Kulturni, sigillo alla Gorizia che dialoga

di Roberto Covaz
Ecco la Gorizia che non teme il futuro, che sceglie il dialogo e il confronto tra le sue diverse anime, che si tiene il proprio passato e rispetta quello degli altri senza brandirlo come una spada, che applaude per le parole che sente senza badare al colore sbiadito della politica da cui provengono. Ecco la Gorizia di quella multiculturalità che non è un vuoto parlare, ma la cifra della sua millenaria storia e che deve tornare ad essere il marchio di una città particolare, capace di farsi sentire, notare, amare.
Quello che è accaduto domenica sera sul palco del Kulturni dom per i trent’anni della casa di cultura slovena dovrebbe essere fissato in un dvd e proiettato, almeno, nelle scuole cittadine. Non vuoti discorsi, non schermaglie di circostanza, ma parole sincere senza sconti, pensieri proiettati al futuro.
Non siamo biografi di nessuno ma mai abbiamo visto un sindaco Romoli e un presidente della Provincia Gherghetta così emozionati. La loro salita al palco è stata accompagnata da sinceri applausi. Replicati e amplificati dopo i loro brevi ma profondi interventi. Gherghetta ha ricordato come trent’anni prima in questa stessa sala era tra il pubblico per l’inaugurazione del Kulturni dom: «All’epoca non tutti, pure nella sinistra, credevano nella multiculturalità. Oggi è la nostra carta vincente». Gherghetta ha donato al Kulturni dom una targa con incisa una frase che sintetizza efficacemente il senso dell’anniversario: “Qui parte il futuro di Gorizia”.
Il sindaco Romoli ha dato atto al Kulturni dom di essere stato capace di uscire dalla ghetizzazione di centro esclusivamente ad uso della comunità slovena ed essere diventato polo culturale cittadino aperto a tutti. Poi una frase che testimonia di come i tempi, per fortuna, siano davvero cambiati: «Ciascuno si terrà il suo passato, ma il futuro è insieme e insieme dobbiamo viverlo».
Ha poi parlato il ministro della Repubblica di Slovenia per gli sloveni nel mondo Bostjan Žeks, stimolando ilarità tra il pubblico (il suo discorso però non è stato tradotto in italiano).

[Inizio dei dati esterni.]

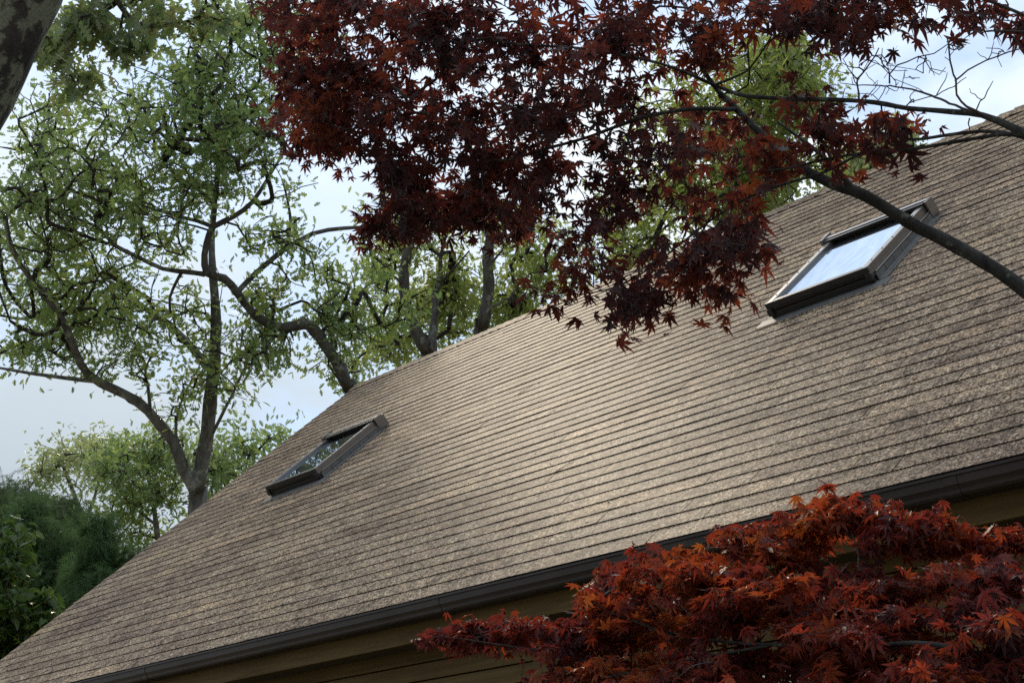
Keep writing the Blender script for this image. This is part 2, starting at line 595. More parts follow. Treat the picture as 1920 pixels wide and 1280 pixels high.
for gx in (U0 + .32, U1 - .02):
    mb.poly([(gx, WY, 0), (gx, 2 * RUN - WY, 0), (gx, 2 * RUN - WY, EAVE - .05), (gx, RUN, EAVE + RISE - .08), (gx, WY, EAVE - .05)])
mb.poly([(U0 + .32, 2 * RUN - WY, 0), (U1, 2 * RUN - WY, 0), (U1, 2 * RUN - WY, EAVE), (U0 + .32, 2 * RUN - WY, EAVE)])
mb.build('gable_wall', M_WOOD, house)
mb = MB()
for dx in (0,):
    mb.box(U0 + .004, U0 + .026, .03, SL, -.19, -.034)
roof_part(mb.build('rake_board', M_WOOD, house))
# window under the eave
x0, x1, z0, z1 = WIN
wy = WY - .03
mb = MB()
mb.box(x0 - .09, x1 + .09, wy - .012, WY + .01, z1 - .004, z1 + .09)
mb.box(x0 - .09, x0, wy - .01, WY + .01, z0, z1 - .006)
mb.box(x1, x1 + .09, wy - .01, WY + .01, z0, z1 - .006)
mb.box(x0 - .11, x1 + .11, wy - .03, WY + .01, z0 - .06, z0 - .002)
mb.box(x0 + .002, x1 - .002, WY - .012, WY + .03, (z0 + z1) / 2 - .02, (z0 + z1) / 2 + .02)
win = mb.build('window', M_TRIM, house, bevel=.003)
mb = MB(); mb.box(x0 + .002, x1 - .002, WY + .012, WY + .018, z0, z1 - .006)
mb.build('pane', M_GLASS, win)
mb = MB()
zz = z1 - .03
while zz > z0 + .02:
    mb.poly([(x0 + .02, WY + .004, zz), (x1 - .02, WY + .004, zz), (x1 - .02, WY + .010, zz - .042), (x0 + .02, WY + .010, zz - .042)]); zz -= .045
mb.build('blind', M_BLIND, win)


def skylight(u0, u1, v0, v1, label):
    """deck-mounted skylight in the roof plane's own coordinates (u along the eave, v up the slope, w out of it)"""
    H = .115
    mb = MB()
    # lower curb cladding (wider) and sash above it
    mb.box(u0 - .006, u1 + .006, v0, v1, -.004, .052)
    fr = mb.build('skylight', M_SKYD, house, bevel=.004)
    fr['label'] = label
    roof_part(fr)
    # side cladding rails, lighter brown metal with a folded bead on the lower edge
    mb = MB()
    for a, b, sg in ((u0, u0 + .045, -1), (u1 - .045, u1, 1)):
        mb.box(a, b, v0 + .012, v1, .054, H)
        xs = (a - .010, a - .002) if sg < 0 else (b + .002, b + .010)
        mb.box(xs[0], xs[1], v0 + .05, v1 - .02, .0, .058)
        xs = (a - .016, a - .004) if sg < 0 else (b + .004, b + .016)
        mb.box(xs[0], xs[1], v0 + .05, v1 - .02, .057, .064)
        mb.box(xs[0] - .004, xs[1] + .004, v0 + .05, v1 - .02, .006, .012)
        n = 5
        for i in range(n):
            vv = v0 + .12 + (v1 - v0 - .3) * i / (n - 1)
            cx = (a + b) / 2 + sg * .004
            ang = np.arange(8) / 8 * 2 * math.pi
            mb.poly([(cx + .005 * math.cos(t), vv + .005 * math.sin(t), H + .003) for t in ang], 1)
            for j in range(8):
                t0, t1 = ang[j], ang[(j + 1) % 8]
                mb.poly([(cx + .005 * math.cos(t0), vv + .005 * math.sin(t0), H - .001), (cx + .005 * math.cos(t1), vv + .005 * math.sin(t1), H - .001),
                         (cx + .005 * math.cos(t1), vv + .005 * math.sin(t1), H + .003), (cx + .005 * math.cos(t0), vv + .005 * math.sin(t0), H + .003)], 1)
    o = mb.build('side_rail', [M_SKYF, M_SKYD], fr, bevel=.003)
    # bottom sash rail with a drip lip, dark
    mb = MB()
    mb.box(u0 + .047, u1 - .047, v0 + .004, v0 + .05, .056, H - .002)
    mb.box(u0 - .004, u1 + .004, v0 - .012, v0 + .010, .078, H + .003)
    mb.box(u0 - .010, u0 + .03, v0 - .02, v0 + .003, .030, .080)
    mb.box(u1 - .03, u1 + .010, v0 - .02, v0 + .003, .030, .080)
    mb.build('bottom_rail', M_SKYD, fr, bevel=.004)
    # head cover
    mb = MB()
    mb.box(u0 - .004, u1 + .004, v1 - .05, v1 - .012, H - .001, H + .014)
    mb.build('top_rail', M_SKYD, fr, bevel=.003)
    mb = MB()
    mb.box(u0 - .006, u1 + .02, v1 - .012, v1 + .03, H + .004, H + .020)
    mb.box(u1 + .012, u1 + .026, v1 - .04, v1 + .05, .015, H + .016)
    mb.box(u0 - .032, u0 - .012, v1 - .05, v1 + .095, .004, H + .030)
    mb.box(u0 - .012, u1 + .012, v1 + .01, v1 + .09, .004, H + .003)
    mb.build('head_flashing', M_SKYF, fr, bevel=.003)
    # glass
    mb = MB()
    mb.box(u0 + .046, u1 - .046, v0 + .051, v1 - .0495, .060, .094)
    pane = mb.build('pane', M_GLASS, fr)
    # apron and stepped side flashing lying on the shingles
    mb = MB()
    mb.box(u0 - .10, u1 + .12, v0 - .085, v0 + .02, .007, .0095)
    v = v0 + .03
    while v < v1 - .03:
        for sg in (-1, 1):
            a = u1 + .017 if sg > 0 else u0 - .017
            b = a + sg * .052
            ve = min(v + .122, v1)
            xa, xb = min(a, b), max(a, b)
            mb.box(xa, xb, v, ve, .0072, .0098)
            xw = (a - .002, a + .002)
            mb.box(xw[0], xw[1], v, ve, .0099, .05)
        v += CS
    mb.build('flashing', M_FLASH, fr)
    return fr


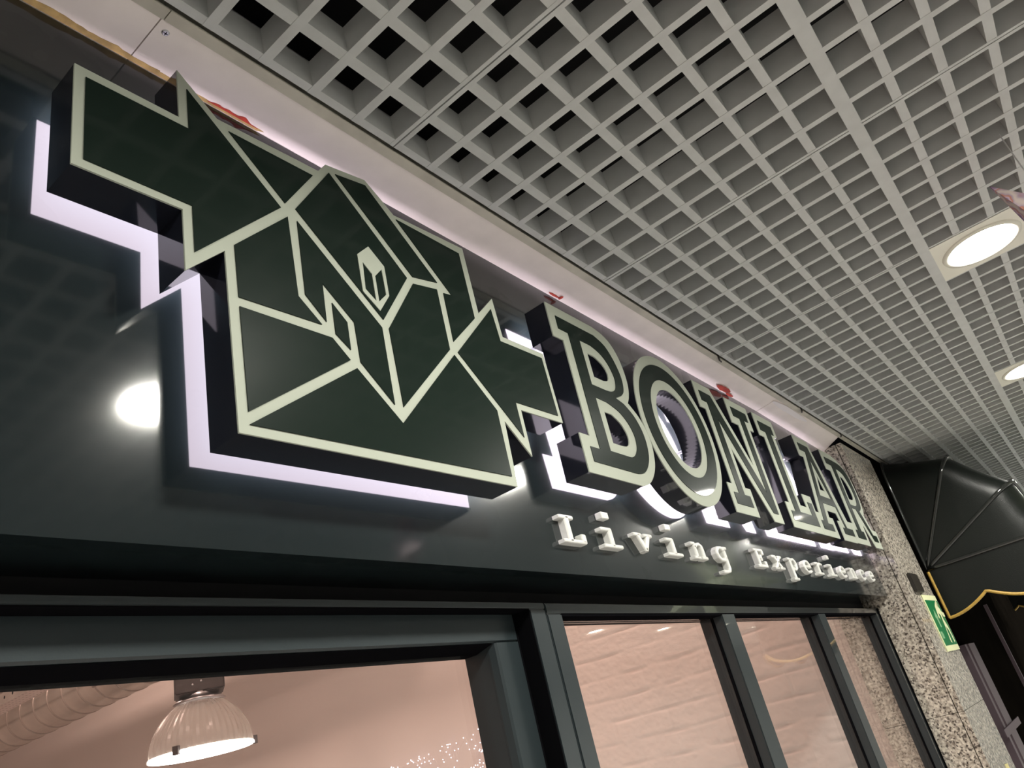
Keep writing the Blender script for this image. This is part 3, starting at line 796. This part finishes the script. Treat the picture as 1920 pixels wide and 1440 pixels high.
def stroke(bm, pts, ox, oz, hw=3.5):
    """rounded bar along a polyline, domed towards the street; design units are mm, widened twice along x"""
    P_ = [Vector(p) for p in pts]
    # extend with round caps
    prof = [(-1.0, 0.0), (-1.0, 0.80), (-0.82, 0.94), (-0.45, 1.0), (0.45, 1.0), (0.82, 0.94), (1.0, 0.80), (1.0, 0.0)]
    rowsx = []
    n = len(P_)
    path = []
    for i, p in enumerate(P_):
        if 0 < i < n - 1:
            d1 = (p - P_[i - 1]).normalized(); d2 = (P_[i + 1] - p).normalized()
            tdir = (d1 + d2).normalized(); sc = 1 / max(0.5, tdir.dot(d1))
        else:
            tdir = ((P_[1] - P_[0]) if i == 0 else (P_[-1] - P_[-2])).normalized(); sc = 1
        path.append((p, tdir, sc))
    p0, t0, _ = path[0]; p1, t1, _ = path[-1]
    seq = [(p0 - t0 * hw * 0.75, t0, 0.78, 0.85), (p0 - t0 * hw * 0.5, t0, 0.97, 0.97)] + [(p, t_, s_, 1.0) for p, t_, s_ in path] + [(p1 + t1 * hw * 0.5, t1, 0.97, 0.97), (p1 + t1 * hw * 0.75, t1, 0.78, 0.85)]
    for p, t_, s_, hs in seq:
        nrm = Vector((-t_.y, t_.x))
        row = []
        for a, b_ in prof:
            c = p + nrm * (a * hw * s_)
            row.append(bm.verts.new((ox + 1.9 * c.x / 1000, Y_W - 0.0135 * b_ * (hs if b_ > 0.5 else 1), oz + c.y / 1000)))
        rowsx.append(row)
    for a, b_ in zip(rowsx, rowsx[1:]):
        for k in range(len(prof) - 1): bm.faces.new((a[k], a[k + 1], b_[k + 1], b_[k]))
    bm.faces.new(rowsx[0]); bm.faces.new(rowsx[-1])
word = 'Living Experience'
desc = ['small puffy white capital L at the start of the wording under the B',
        'small puffy white letter i between the small L and v', 'small puffy white letter v in the first small word',
        'small puffy white letter i between the small v and n', 'small puffy white letter n between the small i and g',
        'small puffy white letter g with hooked tail, end of the first small word', '',
        'small puffy white capital E at the start of the second small word', 'small puffy white letter x between the small E and p',
        'small puffy white letter p with long tail in the second small word', 'small puffy white letter e between the small p and r',
        'small puffy white letter r in the second small word', 'small puffy white letter i between the small r and e',
        'small puffy white letter e between a small i and n', 'small puffy white letter n between a small e and c',
        'small puffy white letter c near the column', 'small puffy white letter e, last of the wording, beside the granite column']
for i, ch in enumerate(word):
    if ch == ' ': continue
    ox, oz = 0.983 + 0.1165 * i, 0.284
    bm = bmesh.new()
    for s_ in ST[ch]: stroke(bm, s_, ox, oz)
    o = obj('small_letter', bm, M['puffy'], None)
    tag(o, desc[i], 'letter', 'small white letters on the fascia')
    if ch == 'i':
        bm = bmesh.new(); box(bm, ox + 0.020, ox + 0.043, Y_W - 0.0135, Y_W, oz + 0.052, oz + 0.064)
        bmesh.ops.bevel(bm, geom=bm.edges[:], offset=0.0012, segments=1, affect='EDGES')
        obj('dot', bm, M['puffy'], o)

# ------------------------------------------------------------------ on the column
YC = 0.535
e = empty('exit_sign', (3.23, YC, 0.02), 'green emergency exit sign with cream running man on the granite column', 'exit sign')
W_, H_ = 0.262, 0.205
def flat(name, l, material, parent, d0, d1, ox=0.0):
    bm = bmesh.new(); slab(bm, [l], plane_y(-d1), plane_y(-d0)); return obj(name, bm, material, parent)
def rect(a, b_, c, d): return [(a, c), (b_, c), (b_, d), (a, d)]
flat('plate', rect(0, W_, 0, H_), M['cream'], e, 0.0005, 0.0035)
flat('green_field', rect(0.012, W_ - 0.006, 0.020, H_ - 0.020), M['green'], e, 0.0036, 0.0042)
def man(ox, oz, s):
    pts = [(-10,2),(2,26),(8,40),(-4,44),(-10,34),(-16,38),(-6,54),(10,60),(18,58),(26,46),(40,44),(40,38),(24,38),(18,44),(14,34),(24,24),(26,2),(18,0),(16,18),(4,24),(-2,0)]
    return [(ox + a * s / 100, oz + b_ * s / 100) for a, b_ in pts]
flat('running_man', man(0.165, 0.026, 0.255), M['cream'], e, 0.0047, 0.0050)
bm = bmesh.new(); lathe(bm, (0.212, -0.0050, 0.172), [(0.0001, 0), (0.013, 0.0), (0.013, 0.0004)], 16, 'y'); obj('head', bm, M['cream'], e)
flat('arrow', [(0.075, 0.085), (0.100, 0.085), (0.100, 0.118), (0.118, 0.118), (0.0875, 0.150), (0.057, 0.118), (0.075, 0.118)], M['greenl'], e, 0.0043, 0.0046)
flat('arrow_tail', rect(0.02, 0.06, 0.045, 0.070), M['greenl'], e, 0.0043, 0.0046)
o = bxo('wall_box', (3.135, 3.275, YC - 0.012, YC - 0.0003, 0.232, 0.302), M['brown'], None, 0.003)
tag(o, 'small dark brown box fixed to the column just above the exit sign', 'box')
bm = bmesh.new(); slab(bm, [[(3.30, -0.425), (3.37, -0.43), (3.375, -0.365), (3.315, -0.36)]], plane_y(YC - 0.0012), plane_y(YC - 0.0003))
o = obj('paper_note', bm, M['paper'], None); tag(o, 'pale yellow paper note stuck low on the granite column', 'note')
bm = bmesh.new(); box(bm, 3.325, 3.36, YC - 0.0016, YC - 0.00125, -0.405, -0.400); obj('printed_line', bm, M['brown'], o)

# ------------------------------------------------------------------ neighbour: dome awning and its dark shop front
t = bxo('wall_neighbour', (XCE + 0.001, 14, 0.62, 0.70, FLOOR, H + 0.3), M['dark']); tag(t, kind='structure')
e = empty('dome_awning', (3.60, 0.532, 0.335), 'black vinyl dome awning with gold-edged scalloped valance beyond the column', 'awning')
RA, LA = 0.483, 2.6
def hoop(th, r, n_arc=8, n_side=10, n_front=16):
    """points of a hoop turned up by th: out along the near side, along the front, back along the far side (local coordinates)"""
    rc = 0.10
    p = []
    for i in range(n_side): p.append((0, r * 1.0 * i / n_side * (1 - rc / r)))
    for i in range(n_arc + 1):
        a = pi - (pi / 2) * i / n_arc
        p.append((rc + rc * cos(a), r - rc + rc * sin(a)))
    for i in range(1, n_front): p.append((rc + (LA - 2 * rc) * i / n_front, r))
    for i in range(n_arc + 1):
        a = pi / 2 - (pi / 2) * i / n_arc
        p.append((LA - rc + rc * cos(a), r - rc + rc * sin(a)))
    for i in range(n_side): p.append((LA, (r - rc) * (1 - (i + 1) / n_side)))
    return [(x, -d * cos(th), d * sin(th)) for x, d in p]
angs = [radians(a) for a in (89, 58, 28, 1)]
for k in range(3):
    bm = bmesh.new()
    rws = []
    for j in range(9):
        u = j / 8
        th = angs[k] * (1 - u) + angs[k + 1] * u
        rws.append([bm.verts.new(p) for p in hoop(th, RA * (1 - 0.045 * sin(pi * u)))])
    for a, b_ in zip(rws, rws[1:]):
        for i in range(len(a) - 1):
            try: bm.faces.new((a[i], a[i + 1], b_[i + 1], b_[i]))
            except ValueError: pass
    bmesh.ops.remove_doubles(bm, verts=bm.verts, dist=0.0004)
    obj('canvas_panel', bm, M['awn'], e, smooth=True)
for th in angs:
    bm = bmesh.new(); tube(bm, [Vector(p) for p in hoop(th, RA + 0.004)], 0.0085, 10); obj('hoop', bm, M['awnrib'], e, smooth=True)
# valance hanging from the lowest hoop, scalloped, with gold piping
path = hoop(radians(1), RA + 0.010, 10, 34, 160)
cum = [0.0]
for a, b_ in zip(path, path[1:]): cum.append(cum[-1] + (Vector(a) - Vector(b_)).length)
SC = 0.33
def drop(s):
    f = (s / SC) % 1.0
    return 0.14 + 0.057 * abs(cos(pi * f)) ** 0.9
edge = []
bm = bmesh.new()
prev = None
for p, s_ in zip(path, cum):
    top = bm.verts.new((p[0], p[1], p[2])); low = (p[0], p[1], p[2] - drop(s_)); edge.append(low)
    lv = bm.verts.new(low)
    if prev: bm.faces.new((prev[0], top, lv, prev[1]))
    prev = (top, lv)
v = obj('valance', bm, M['awn'], e)
md = v.modifiers.new('thick', 'SOLIDIFY'); md.thickness = 0.002
bm = bmesh.new(); tube(bm, [(edge[0][0] - 0.001, edge[0][1], -0.01), (edge[0][0] - 0.001, edge[0][1], edge[0][2] + 0.002)] + [(x - 0.001, y - 0.001, z) for x, y, z in edge], 0.0058, 8); obj('piping', bm, M['gold'], v)

e = empty('mauve_shop_frame', (4.0, 0.58, -0.9), 'mauve metal shop-front frame with cross rail under the awning', 'frame')
for a, b_ in ((-0.03, 0.02), (0.075, 0.25)): bxo('post', (a, b_, 0, 0.035, FLOOR + 0.9, 0.935), M['mauve'], e)
bxo('cross_rail', (-0.10, 0.44, -0.006, -0.001, 0.565, 0.595), M['mauve'], e)
o = bxo('shutter_guide', (5.55, 5.575, 0.60, 0.619, FLOOR, 0.23), M['mauve'], None); tag(o, 'thin mauve shutter guide farther under the awning, at the right edge', 'guide')

# ------------------------------------------------------------------ hanging foil stars
def star(c, R_, r_, th, rot, material, label, npt=5):
    e = empty('hanging_star', c, label, 'star', 'foil stars hung from the ceiling')
    bm = bmesh.new()
    ringv = []
    for i in range(npt * 2):
        a = pi / 2 + pi * i / npt
        rr = R_ if i % 2 == 0 else r_
        ringv.append(bm.verts.new((rr * cos(a), 0, rr * sin(a))))
    f = bm.verts.new((0, -th, 0)); k = bm.verts.new((0, th, 0))
    for i in range(npt * 2):
        bm.faces.new((ringv[i], ringv[(i + 1) % (npt * 2)], f)); bm.faces.new((ringv[(i + 1) % (npt * 2)], ringv[i], k))
    o = obj('star_body', bm, material, e); o.rotation_euler = rot
    bm = bmesh.new(); tube(bm, [(0, 0, r_ * 0.5), (0, 0, H - c[2])], 0.0012, 5); obj('string', bm, M['cord'], e)
    return e
star((1.547, -0.221, 0.618), 0.135, 0.042, 0.042, (-0.261, -0.509, -0.542), M['foil_a'], 'purple and orange foil star whose pointed tip enters at the right edge', 4)
star((3.70, -0.20, 0.575), 0.30, 0.085, 0.07, (0.0, 0.55, 1.0), M['foil_b'], 'pale green foil star off to the right, seen only mirrored in the fascia')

Ma il centro della serata è stato il travolgente intervento di Boris Peric, presidente del cda del Kulturni dom. Un discorso lucido, equilibrato ma non timoroso di urtare sensibilità. Una sorta di manifesto programmatico del futuro di Gorizia. Peric ha ricordato la pagina nera di storia goriziana risalente al 4 novembre del 1926 quando i fascisti bruciarono il Trgovski dom. «Solo il 27 novembre del 1981, con l’inaugurazione del Kulturni, la comunità slovena di Gorizia ha potuto chiudere un periodo tragico della sua esistenza. Nei primi anni di vita questa struttura è stata esclusivamente al servizio degli sloveni e in questo abbiamo commesso un errore. Poi ci siamo aperti alla città e la città è venuta da noi, con le sue anime italiana, slovena, friulana, tedesca e altre ancora. Gorizia deve saper riscoprire e valorizzare la sua multiculturalità, aprendosi alle nuove culture che sono arrivate. Noi potremo stare al centro del nostro futuro solo se punteremo alla nostra particolarità, solo così una piccola città come Gorizia saprà essere interessante agli occhi degli altri».
Infine, il breve intervento di Vito Dalò, che a nome dell’associazione Altre espressività ha sottolineato come il Kulturni dom sia diventata la casa anche di un’altra diversità, quella del mondo dei disabili. «Questa è casa nostra”, ha chiuso un commosso Dalò.